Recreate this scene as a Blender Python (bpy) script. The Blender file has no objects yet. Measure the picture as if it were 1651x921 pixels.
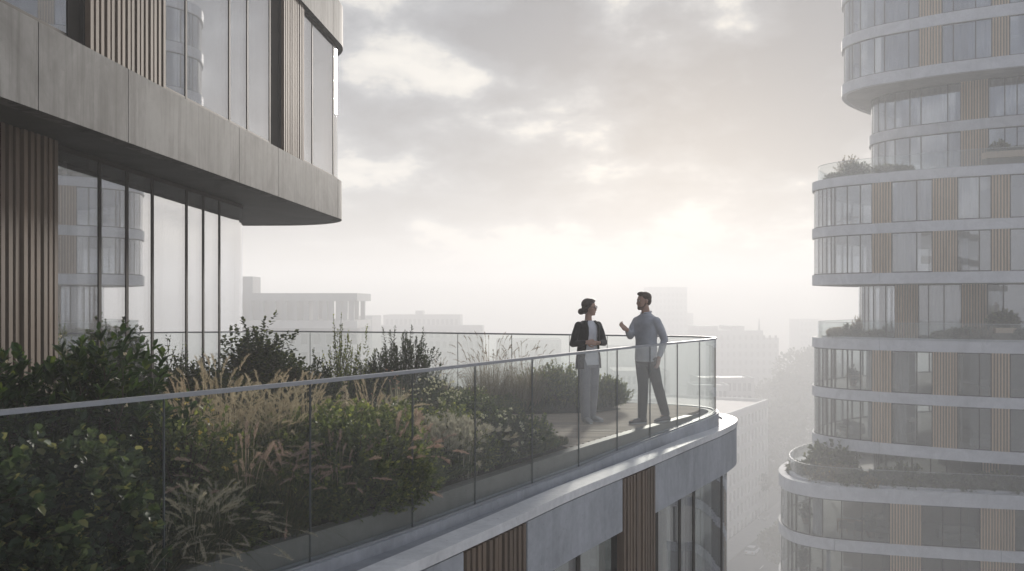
HAZE_D = .0045; VOL_B = 5; SUN_E = 4.6; SKY_K = .92; EXPO = 0.10; SKY_SEED = 3.7; BACK_SKY = (1.0, 1.10, 1.30)
SKY_BLOBS = [(735, 110, 75, 34, .20), (655, 60, 70, 30, .16), (860, 215, 60, 42, .36), (935, 275, 60, 40, .24), (1130, 22, 70, 24, .16), (1190, 72, 50, 26, .14), (960, 385, 230, 40, .28), (1090, 365, 120, 36, .12),
             (575, 275, 50, 50, .2), (690, 405, 330, 22, .16), (1010, 250, 40, 50, .12), (620, 120, 60, 20, .12),
             (960, 90, 150, 75, -.28), (795, 145, 75, 45, -.32), (1240, 165, 120, 85, -.30), (610, 185, 90, 40, -.38), (740, 335, 240, 40, -.40), (1080, 190, 90, 60, -.24), (600, 20, 60, 30, -.04), (1330, 60, 90, 70, -.22), (760, 235, 90, 26, -.2), (1190, 285, 60, 26, -.2)]
import bpy, bmesh, math, random
import numpy as np
from mathutils import Vector, Matrix, noise as mnoise

SC = bpy.context.scene
COL = SC.collection
R = math.radians
F_PX, CX, HZ, CAMZ = 1500.0, 825.5, 488.0, 1.68

# ------------------------------------------------------------------ helpers
class MB:
    """collects raw geometry for ONE mesh object"""
    def __init__(s):
        s.v = []; s.f = []; s.smooth = []
    def add(s, vs, fs, smooth=False):
        b = len(s.v); s.v.extend([tuple(p) for p in vs])
        for f in fs:
            s.f.append([i + b for i in f]); s.smooth.append(smooth)
    def box(s, c, d, rz=0.0, M=None):
        x, y, z = d[0] / 2, d[1] / 2, d[2] / 2
        vs = [Vector((sx * x, sy * y, sz * z)) for sz in (-1, 1) for sy in (-1, 1) for sx in (-1, 1)]
        if M is not None:
            vs = [M @ p for p in vs]
        elif rz:
            m = Matrix.Rotation(rz, 3, 'Z'); vs = [m @ p for p in vs]
        vs = [p + Vector(c) for p in vs]
        s.add(vs, [(0, 2, 3, 1), (4, 5, 7, 6), (0, 1, 5, 4), (2, 6, 7, 3), (0, 4, 6, 2), (1, 3, 7, 5)])
    def prism(s, poly, z0, z1):
        n = len(poly)
        # make counter clockwise
        a = sum(poly[i][0] * poly[(i + 1) % n][1] - poly[(i + 1) % n][0] * poly[i][1] for i in range(n))
        if a < 0: poly = poly[::-1]
        vs = [(p[0], p[1], z0) for p in poly] + [(p[0], p[1], z1) for p in poly]
        fs = [list(range(n - 1, -1, -1)), list(range(n, 2 * n))]
        fs += [(i, (i + 1) % n, n + (i + 1) % n, n + i) for i in range(n)]
        s.add(vs, fs)
    def tube(s, pts, rad, seg=8, cap=True, smooth=True):
        pts = [Vector(p) for p in pts]; n = len(pts)
        if not hasattr(rad, '__len__'): rad = [rad] * n
        vs = []; fs = []
        ref = None
        for i, p in enumerate(pts):
            t = (pts[min(i + 1, n - 1)] - pts[max(i - 1, 0)])
            t = t.normalized() if t.length > 1e-9 else Vector((0, 0, 1))
            if ref is None:
                ref = Vector((1, 0, 0)) if abs(t.x) < 0.8 else Vector((0, 1, 0))
            u = (ref - t * ref.dot(t)).normalized(); w = t.cross(u); ref = u
            for k in range(seg):
                a = 2 * math.pi * k / seg
                vs.append(p + (u * math.cos(a) + w * math.sin(a)) * rad[i])
        for i in range(n - 1):
            for k in range(seg):
                k2 = (k + 1) % seg
                fs.append((i * seg + k, i * seg + k2, (i + 1) * seg + k2, (i + 1) * seg + k))
        if cap:
            fs.append(tuple(range(seg - 1, -1, -1))); fs.append(tuple((n - 1) * seg + k for k in range(seg)))
        s.add(vs, fs, smooth)
    def capsule(s, pts, rad, seg=14):
        """tapered tube with rounded ends (closed)"""
        pts = [Vector(p) for p in pts]; rad = list(rad) if hasattr(rad, '__len__') else [rad] * len(pts)
        d0 = (pts[0] - pts[1]).normalized(); d1 = (pts[-1] - pts[-2]).normalized()
        P = []; Q = []
        for a in (80, 55, 30):
            P.append(pts[0] + d0 * rad[0] * math.sin(R(a))); Q.append(rad[0] * math.cos(R(a)))
        P += pts; Q += rad
        for a in (30, 55, 80):
            P.append(pts[-1] + d1 * rad[-1] * math.sin(R(a))); Q.append(rad[-1] * math.cos(R(a)))
        s.tube(P, Q, seg)
    def loft(s, rings, seg=20, power=2.0):
        """rings: (centre, u, v) vectors"""
        vs = []; fs = []; n = len(rings)
        for c, u, v in rings:
            c = Vector(c); u = Vector(u); v = Vector(v)
            for k in range(seg):
                a = 2 * math.pi * k / seg
                ca, sa = math.cos(a), math.sin(a)
                e = 2.0 / power
                ca = math.copysign(abs(ca) ** e, ca); sa = math.copysign(abs(sa) ** e, sa)
                vs.append(c + u * ca + v * sa)
        for i in range(n - 1):
            for k in range(seg):
                k2 = (k + 1) % seg
                fs.append((i * seg + k, i * seg + k2, (i + 1) * seg + k2, (i + 1) * seg + k))
        fs.append(tuple(range(seg - 1, -1, -1))); fs.append(tuple((n - 1) * seg + k for k in range(seg)))
        s.add(vs, fs, True)
    def ellipsoid(s, c, r, M=None, seg=16, rings=10):
        vs = []; fs = []
        c = Vector(c)
        for i in range(rings + 1):
            th = math.pi * (i + 0.02) / (rings + 0.04)
            for k in range(seg):
                a = 2 * math.pi * k / seg
                p = Vector((r[0] * math.sin(th) * math.cos(a), r[1] * math.sin(th) * math.sin(a), r[2] * math.cos(th)))
                if M is not None: p = M @ p
                vs.append(c + p)
        for i in range(rings):
            for k in range(seg):
                k2 = (k + 1) % seg
                fs.append((i * seg + k, (i + 1) * seg + k, (i + 1) * seg + k2, i * seg + k2))
        fs.append(tuple(range(seg))); fs.append(tuple(rings * seg + k for k in range(seg - 1, -1, -1)))
        s.add(vs, fs, True)
    def band(s, pts, o0, o1, z0, z1, closed=False):
        """solid strip along a plan polyline between two offsets (to the right of travel) and two heights"""
        n = len(pts)
        N = normals(pts)
        f = lambda q, i: q[i] if hasattr(q, '__len__') else q
        vs = []
        for i, p in enumerate(pts):
            a, b = f(o0, i), f(o1, i); za, zb = f(z0, i), f(z1, i)
            nx, ny = N[i]
            vs += [(p[0] + nx * a, p[1] + ny * a, za), (p[0] + nx * b, p[1] + ny * b, za),
                   (p[0] + nx * b, p[1] + ny * b, zb), (p[0] + nx * a, p[1] + ny * a, zb)]
        fs = []
        for i in range(n - 1):
            for k in range(4):
                k2 = (k + 1) % 4
                fs.append((i * 4 + k, i * 4 + k2, (i + 1) * 4 + k2, (i + 1) * 4 + k))
        fs.append((3, 2, 1, 0)); fs.append(tuple((n - 1) * 4 + k for k in range(4)))
        s.add(vs, fs)
    def mesh(s, name, off=(0, 0, 0)):
        me = bpy.data.meshes.new(name)
        ox, oy, oz = off
        me.from_pydata([(p[0] - ox, p[1] - oy, p[2] - oz) for p in s.v], [], s.f)
        me.polygons.foreach_set('use_smooth', s.smooth)
        me.update()
        return me

def fixn(me):
    bm = bmesh.new(); bm.from_mesh(me)
    bmesh.ops.recalc_face_normals(bm, faces=bm.faces); bm.to_mesh(me); bm.free()

def rootloc(o):
    while o.parent is not None: o = o.parent
    return o.location

def tag(o, label, cat, group=None, kind=None):
    if label: o['label'] = label
    if cat: o['category'] = cat
    if group: o['group'] = group
    if kind: o['kind'] = kind
    return o

def thing(name, loc, label, cat, group=None):
    o = bpy.data.objects.new(name, None); COL.objects.link(o)
    o.location = loc; o.empty_display_size = 0.2
    return tag(o, label, cat, group, 'thing')

def part(name, mb, mat, parent, label=None, fix=True, stuff=False):
    me = mb.mesh(name, tuple(rootloc(parent)))
    if fix: fixn(me)
    if mat: me.materials.append(mat)
    o = bpy.data.objects.new(name, me); COL.objects.link(o); o.parent = parent
    if label: o['label'] = label
    if stuff: o['kind'] = 'stuff'
    return o

def single(name, mb, mat, label=None, cat=None, group=None, kind=None, fix=True):
    me = mb.mesh(name)
    if fix: fixn(me)
    if mat: me.materials.append(mat)
    o = bpy.data.objects.new(name, me); COL.objects.link(o)
    return tag(o, label, cat, group, kind)

def part_from_mesh(name, me, parent, mat=None):
    o = bpy.data.objects.new(name, me); COL.objects.link(o); o.parent = parent
    if mat and not me.materials: me.materials.append(mat)
    return o

def dup(root, loc, rz, sc=1.0, label=None, group=None):
    c = root.copy(); COL.objects.link(c); c.location = loc; c.rotation_euler = (0, 0, rz)
    c.scale = sc if hasattr(sc, '__len__') else (sc, sc, sc)
    if label: c['label'] = label
    if group: c['group'] = group
    for ch in list(root.children):
        d = ch.copy(); COL.objects.link(d); d.parent = c
        for g in list(ch.children):
            e = g.copy(); COL.objects.link(e); e.parent = d
    return c

# ------------------------------------------------------------------ plan paths
def normals(pts):
    n = len(pts); out = []
    for i in range(n):
        tx = ty = 0.0
        for a, b in ((i - 1, i), (i, i + 1)):
            if 0 <= a and b < n:
                dx, dy = pts[b][0] - pts[a][0], pts[b][1] - pts[a][1]
                l = math.hypot(dx, dy) or 1
                tx += dx / l; ty += dy / l
        l = math.hypot(tx, ty) or 1
        c = 1.0
        if 0 < i < n - 1:
            dx, dy = pts[i][0] - pts[i - 1][0], pts[i][1] - pts[i - 1][1]; q = math.hypot(dx, dy) or 1
            c = max(0.5, (tx / l) * dx / q + (ty / l) * dy / q)
        out.append((ty / l / c, -tx / l / c))
    return out

def smooth_path(ctrl, step=0.15):
    out = []
    P = [ctrl[0]] + list(ctrl) + [ctrl[-1]]
    for i in range(1, len(P) - 2):
        p0, p1, p2, p3 = P[i - 1], P[i], P[i + 1], P[i + 2]
        L = math.hypot(p2[0] - p1[0], p2[1] - p1[1]); k = max(1, int(L / step))
        # centripetal-ish Catmull-Rom
        def tj(ti, a, b): return ti + max(1e-4, math.hypot(b[0] - a[0], b[1] - a[1])) ** 0.5
        t0 = 0; t1 = tj(t0, p0, p1); t2 = tj(t1, p1, p2); t3 = tj(t2, p2, p3)
        for j in range(k):
            t = t1 + (t2 - t1) * j / k
            def lerp(a, b, ta, tb): 
                w = (t - ta) / (tb - ta); return (a[0] + (b[0] - a[0]) * w, a[1] + (b[1] - a[1]) * w)
            A1 = lerp(p0, p1, t0, t1); A2 = lerp(p1, p2, t1, t2); A3 = lerp(p2, p3, t2, t3)
            B1 = lerp(A1, A2, t0, t2); B2 = lerp(A2, A3, t1, t3)
            out.append(lerp(B1, B2, t1, t2))
    out.append(ctrl[-1])
    return out

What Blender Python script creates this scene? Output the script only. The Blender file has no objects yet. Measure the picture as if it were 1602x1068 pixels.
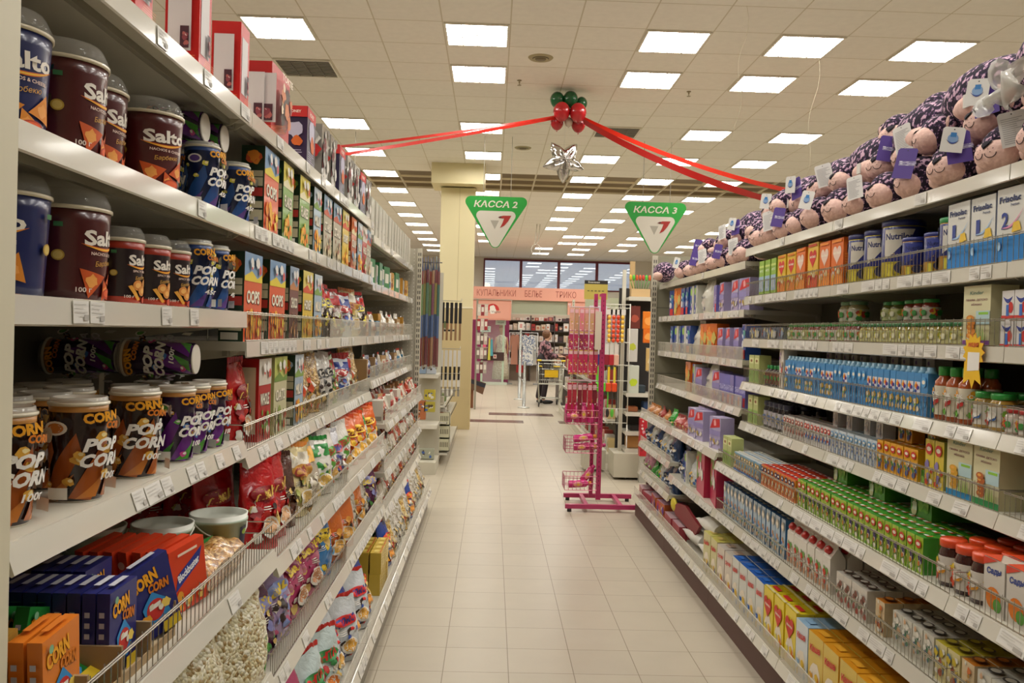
import bpy, math, random
from mathutils import Vector, Matrix
from mathutils.geometry import tessellate_polygon
R = random.Random(7)
PI = math.pi
SC = bpy.context.scene
COL = SC.collection

# ------------------------------------------------------------------ camera
cd = bpy.data.cameras.new('camera')
cd.sensor_width = 36.0; cd.sensor_fit = 'HORIZONTAL'
cd.lens = 1347.7 / 1602 * 36
cd.clip_start = .05; cd.clip_end = 200
cam = bpy.data.objects.new('camera', cd); COL.objects.link(cam)
yaw, pitch, roll = .0235, -.0117, .0278
fw = Vector((math.sin(yaw)*math.cos(pitch), math.cos(yaw)*math.cos(pitch), math.sin(pitch)))
rt = Vector((math.cos(yaw), -math.sin(yaw), 0)); up = rt.cross(fw)
r2 = math.cos(roll)*rt + math.sin(roll)*up; u2 = -math.sin(roll)*rt + math.cos(roll)*up
mw = Matrix((r2, u2, -fw)).transposed().to_4x4(); mw.translation = Vector((0, 0, 1.65))
cam.matrix_world = mw
SC.camera = cam
cd.dof.use_dof = False

# ------------------------------------------------------------------ world, exposure
w = bpy.data.worlds.new('world'); SC.world = w; w.use_nodes = True
bg = w.node_tree.nodes['Background']; bg.inputs[0].default_value = (.72, .82, 1, 1); bg.inputs[1].default_value = 1.3
SC.view_settings.view_transform = 'Standard'; SC.view_settings.look = 'None'
SC.view_settings.gamma = 1; SC.view_settings.use_curve_mapping = False
SC.view_settings.exposure = EXPO = 0.28
LAMP = 19.0          # radiance of the ceiling luminaires
LAMPCOL = (1.0, .965, .91)
try:
    cy = SC.cycles
    cy.max_bounces = 8; cy.diffuse_bounces = 4; cy.glossy_bounces = 3; cy.transmission_bounces = 4; cy.transparent_max_bounces = 12
    cy.use_denoising = True; cy.caustics_reflective = False; cy.caustics_refractive = False; cy.sample_clamp_indirect = 4
except Exception: pass

# ------------------------------------------------------------------ materials
def lin(c): return c/12.92 if c <= .04045 else ((c+.055)/1.055)**2.4
def hexc(h):
    h = h.lstrip('#'); return tuple(lin(int(h[i:i+2], 16)/255) for i in (0, 2, 4)) + (1,)
MATS = {}
def new(name):
    m = bpy.data.materials.new(name); m.use_nodes = True
    return m, m.node_tree, m.node_tree.nodes['Principled BSDF']
def M(h, r=.5, metal=0, coat=0, bump=0, bs=60, em=0):
    k = (h, r, metal, coat, bump, bs, em)
    if k in MATS: return MATS[k]
    m, nt, p = new('c_' + h.lstrip('#'))
    p.inputs['Base Color'].default_value = hexc(h)
    p.inputs['Roughness'].default_value = r; p.inputs['Metallic'].default_value = metal
    p.inputs['Coat Weight'].default_value = coat; p.inputs['Coat Roughness'].default_value = .08
    if em:
        p.inputs['Emission Color'].default_value = hexc(h); p.inputs['Emission Strength'].default_value = em
    if bump:
        n = nt.nodes.new('ShaderNodeTexNoise'); n.inputs['Scale'].default_value = bs; n.inputs['Detail'].default_value = 2; n.inputs['Distortion'].default_value = 1.5
        tc = nt.nodes.new('ShaderNodeTexCoord'); nt.links.new(tc.outputs['Object'], n.inputs['Vector'])
        b = nt.nodes.new('ShaderNodeBump'); b.inputs['Strength'].default_value = bump; b.inputs['Distance'].default_value = .01
        nt.links.new(n.outputs['Fac'], b.inputs['Height']); nt.links.new(b.outputs['Normal'], p.inputs['Normal'])
    MATS[k] = m; return m
def film(h, bump=.5, bs=22, r=.22): return M(h, r, 0, .4, bump, bs)          # crinkled printed plastic film
def paint(h): return M(h, .42)
def mixmat(name, cols, scale=30, r=.35, bump=.3, kind='noise', coat=.3, stops=None, sy=1):
    """colours scattered through the thing itself: mixed contents, fabric prints"""
    if name in MATS: return MATS[name]
    m, nt, p = new(name)
    tc = nt.nodes.new('ShaderNodeTexCoord'); mp = nt.nodes.new('ShaderNodeMapping'); mp.inputs['Scale'].default_value = (1, 1, sy)
    nt.links.new(tc.outputs['Object'], mp.inputs['Vector'])
    if kind == 'voronoi':
        n = nt.nodes.new('ShaderNodeTexVoronoi'); n.inputs['Scale'].default_value = scale; out = n.outputs['Color']
        hgt = n.outputs['Distance']
        bw = nt.nodes.new('ShaderNodeRGBToBW'); nt.links.new(out, bw.inputs[0]); out = bw.outputs[0]
    else:
        n = nt.nodes.new('ShaderNodeTexNoise'); n.inputs['Scale'].default_value = scale; n.inputs['Detail'].default_value = 3; out = n.outputs['Fac']; hgt = out
    nt.links.new(mp.outputs[0], n.inputs['Vector'])
    cr = nt.nodes.new('ShaderNodeValToRGB'); cr.color_ramp.interpolation = 'CONSTANT' if kind != 'soft' else 'LINEAR'
    lo, hi = (.32, .68) if kind != 'voronoi' else (.15, .85)
    while len(cr.color_ramp.elements) < len(cols): cr.color_ramp.elements.new(.5)
    for i, c in enumerate(cols):
        e = cr.color_ramp.elements[i]; e.position = (stops[i] if stops else (0 if i == 0 else lo + (hi-lo)*i/len(cols))); e.color = hexc(c)
    nt.links.new(out, cr.inputs[0]); nt.links.new(cr.outputs[0], p.inputs['Base Color'])
    p.inputs['Roughness'].default_value = r; p.inputs['Coat Weight'].default_value = coat; p.inputs['Coat Roughness'].default_value = .15
    if bump:
        b = nt.nodes.new('ShaderNodeBump'); b.inputs['Strength'].default_value = bump; b.inputs['Distance'].default_value = .006
        if kind == 'voronoi': b.invert = True
        nt.links.new(hgt, b.inputs['Height']); nt.links.new(b.outputs['Normal'], p.inputs['Normal'])
    MATS[name] = m; return m
def clear(name='clear_plastic', h='#f2f0e8', fac=.84, r=.05, metal=0):
    if name in MATS: return MATS[name]
    m, nt, p = new(name); p.inputs['Base Color'].default_value = hexc(h); p.inputs['Roughness'].default_value = r; p.inputs['Specular IOR Level'].default_value = .8; p.inputs['Metallic'].default_value = metal
    t = nt.nodes.new('ShaderNodeBsdfTransparent'); mx = nt.nodes.new('ShaderNodeMixShader'); mx.inputs[0].default_value = fac
    nt.links.new(p.outputs[0], mx.inputs[1]); nt.links.new(t.outputs[0], mx.inputs[2]); nt.links.new(mx.outputs[0], nt.nodes['Material Output'].inputs[0])
    MATS[name] = m; return m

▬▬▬

### TASK DESCRIPTION
Your task is to gather all lines from the entries above that hold the word "were".

### OUTPUT FOR THIS EXERCISE
Recreate this scene as a Blender Python (bpy) script. The Blender file has no objects yet. Measure the picture as if it were 1651x921 pixels.
What Blender Python script creates this scene? Output the script only. The Blender file has no objects yet. Measure the picture as if it were 1602x1068 pixels.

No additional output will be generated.